» **The task**:
Output the material word for word. Leave each picture out.
══ Information shown ══
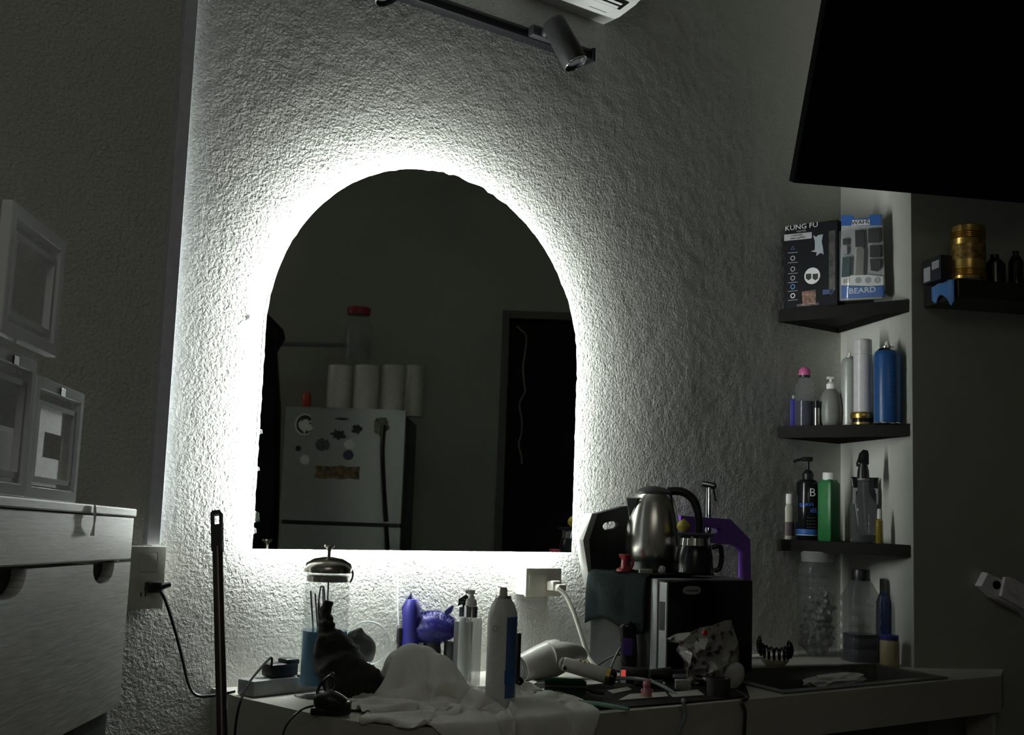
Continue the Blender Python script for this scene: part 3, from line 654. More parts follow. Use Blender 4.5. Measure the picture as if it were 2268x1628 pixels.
for i, (px, w2, hh, lab) in enumerate(((2205, 22, 72, 'squat black bottle just right of the gold can'), (2252, 16, 84, 'black bottle at the right edge of the photo on the wall shelf'))):
    P = wsp(px, dm-.06)
    pbottle('black_bottle', lab, 'bottle', P, hh, ([(0, 0), (w2, 0), (w2, hh*.7), (w2*.6, hh*.85), (w2*.4, hh*.88), (0, hh*.88)], blackg), [('cap', [(w2*.42, hh*.88), (w2*.42, hh), (0, hh)], blackp, {})], z=zt)
# angled white device on right wall
fr = Frame(E0, A63-PI/2)
t = thing('wall_clip', 'white tilted plastic holder with a dark round hole on the right wall', 'holder', E0, A63-PI/2)
def w3(name, px, m, y0, y1, bev=0): bm = B(); prism(bm, [fr.pix(a, b) for a, b in px], y0, y1, bev=bev); return link(name, bm, m, t)
wdv = mat('device_white', (.62, .60, .64), .4)
w3('plate', [(2173, 1267), (2196, 1278), (2268, 1316), (2300, 1336), (2300, 1400), (2256, 1358), (2186, 1322), (2158, 1297)], wdv, -.03, 0, .002)
w3('raised_body', [(2205, 1276), (2218, 1276), (2268, 1304), (2268, 1340), (2255, 1351), (2196, 1318)], wdv, -.042, -.03, .002)
w3('lower_rail', [(2186, 1322), (2250, 1352), (2252, 1359), (2190, 1328)], mat('device_grey', (.3, .29, .34), .4), -.036, -.03)
a, b = fr.pix(2192, 1294); bm = B(); lathe(bm, [(.011, 0), (.011, .002), (.006, .0025), (0, .001)], 24, M=Matrix.Translation((a, -.030, b))@Matrix.Rotation(PI/2, 4, 'X')); link('round_hole', bm, blackg, t, True)
a, b = fr.pix(2222, 1313); text('smart', .016, pgrey, t, (a, -.0425, b), ry=math.radians(28))
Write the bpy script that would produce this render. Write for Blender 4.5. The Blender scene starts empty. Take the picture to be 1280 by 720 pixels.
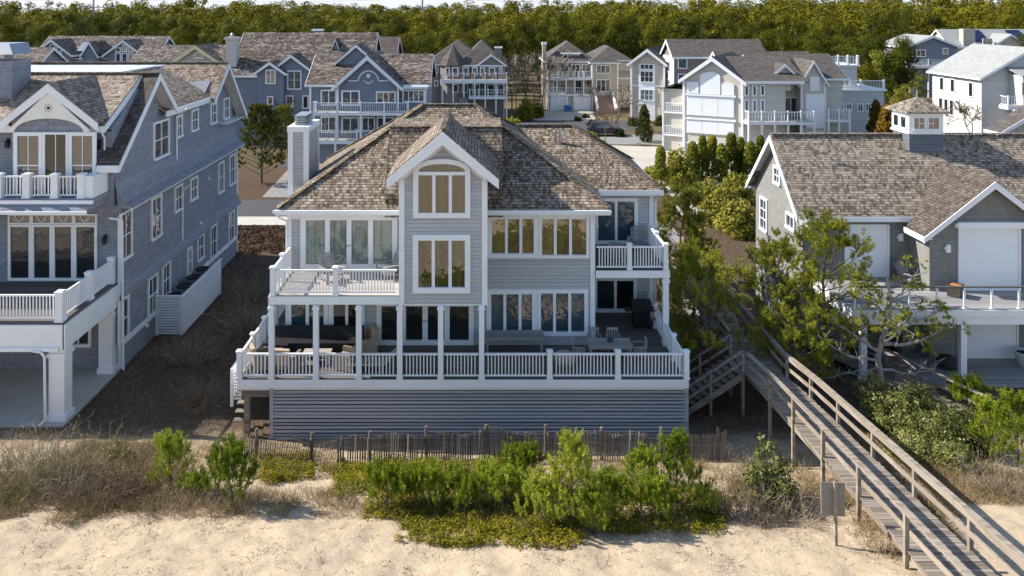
═══
» **Result of this task**:
Continue the Blender Python script for this scene: part 3, from line 654. More parts follow. Use Blender 4.5. Measure the picture as if it were 2268x1628 pixels.
for i, (px, w2, hh, lab) in enumerate(((2205, 22, 72, 'squat black bottle just right of the gold can'), (2252, 16, 84, 'black bottle at the right edge of the photo on the wall shelf'))):
    P = wsp(px, dm-.06)
    pbottle('black_bottle', lab, 'bottle', P, hh, ([(0, 0), (w2, 0), (w2, hh*.7), (w2*.6, hh*.85), (w2*.4, hh*.88), (0, hh*.88)], blackg), [('cap', [(w2*.42, hh*.88), (w2*.42, hh), (0, hh)], blackp, {})], z=zt)
# angled white device on right wall
fr = Frame(E0, A63-PI/2)
t = thing('wall_clip', 'white tilted plastic holder with a dark round hole on the right wall', 'holder', E0, A63-PI/2)
def w3(name, px, m, y0, y1, bev=0): bm = B(); prism(bm, [fr.pix(a, b) for a, b in px], y0, y1, bev=bev); return link(name, bm, m, t)
wdv = mat('device_white', (.62, .60, .64), .4)
w3('plate', [(2173, 1267), (2196, 1278), (2268, 1316), (2300, 1336), (2300, 1400), (2256, 1358), (2186, 1322), (2158, 1297)], wdv, -.03, 0, .002)
w3('raised_body', [(2205, 1276), (2218, 1276), (2268, 1304), (2268, 1340), (2255, 1351), (2196, 1318)], wdv, -.042, -.03, .002)
w3('lower_rail', [(2186, 1322), (2250, 1352), (2252, 1359), (2190, 1328)], mat('device_grey', (.3, .29, .34), .4), -.036, -.03)
a, b = fr.pix(2192, 1294); bm = B(); lathe(bm, [(.011, 0), (.011, .002), (.006, .0025), (0, .001)], 24, M=Matrix.Translation((a, -.030, b))@Matrix.Rotation(PI/2, 4, 'X')); link('round_hole', bm, blackg, t, True)
a, b = fr.pix(2222, 1313); text('smart', .016, pgrey, t, (a, -.0425, b), ry=math.radians(28))
Write the bpy script that would produce this render. Write for Blender 4.5. The Blender scene starts empty. Take the picture to be 1280 by 720 pixels.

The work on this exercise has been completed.